Mr Koning, a Canadian with Dutch ancestors, has written a well crafted blog again. From a technical perspective. In my view, it lacks a psychological perspective. A strong US$ can also be explained by the weakness of the other currencies to which it is compared. I am not surprised that the Euro/US$ rate is near parity. From various angles, the Eurozone is a mess. In my view, the US$ is not strong but the Euro is very weak. Consequently, the US$ appears strong but only from a relative perspective. Not from a fundamental one.

Also, there have been quite a lot of "distractions" that prevented from continuing to monitor the fundamentals of the US$. Mr Koning mentions the financial and banking crisis. That crisis has been superseded by various national crises of which Greece got the most attention. We have seen crises in nearly all segments of our societies: consumers, companies, banks, and nations. One could well argue that we now see a supranational crisis emerging (e.g., EU and ECB). I suppose that a full blown supranational crisis would finally imply that we have gone full circle. 

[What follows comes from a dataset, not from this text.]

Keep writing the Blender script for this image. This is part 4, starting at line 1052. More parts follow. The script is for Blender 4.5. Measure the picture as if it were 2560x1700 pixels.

Another aspect is that the USA is still the leading superpower on this planet. Obviously, there is some competition but so far nothing serious. Next to this, the US$ is also considered the world's most dominant so called reserve currency. Wikipedia: a reserve currency is a currency that is held in significant quantities by governments and institutions as part of their foreign exchange reserves. The US$ denominated oil price has further strengthened its role as leading currency.

A plunge of the US$ would require a major shift in psychology which could be triggered by the absence of further distractions, a new superpower or large scale domestic US violence but probably a combination. Consequently, it may well take 5+ years before it actually happens. Similar to the US housing crisis, the $ collapse will happen when hardly anyone is expecting it any longer. For years, the average house price increase was considered unsustainable. Once such a phenomenon is accepted as an example of a new economy, the market suddenly collapsed. Again, a matter of psychology. 

What would be the impact of a plunge of the US$? The huge national debt is basically its creditors' problem. Issuing new US$ debt may not even be a problem. Rising import prices would merely benefit US domestic producers. US imported goods are often luxurious (e.g., cars). US import of oil is decreasing and US energy independence could be reached within 4 years (CNN). Export becomes far more easy as a result of a cheap US$. Also see my Euro 101 blog.

One could well argue that the USA has been profiting of its US$ for decades while creating a massive foreign debt. When the US$ will finally collapse then the USA will once again profit by boosting its domestic manufacturing capacity and employment, and securing its economic independence. To be honest, it feels more like a long-term strategy rather than a coincidence. Smart guys.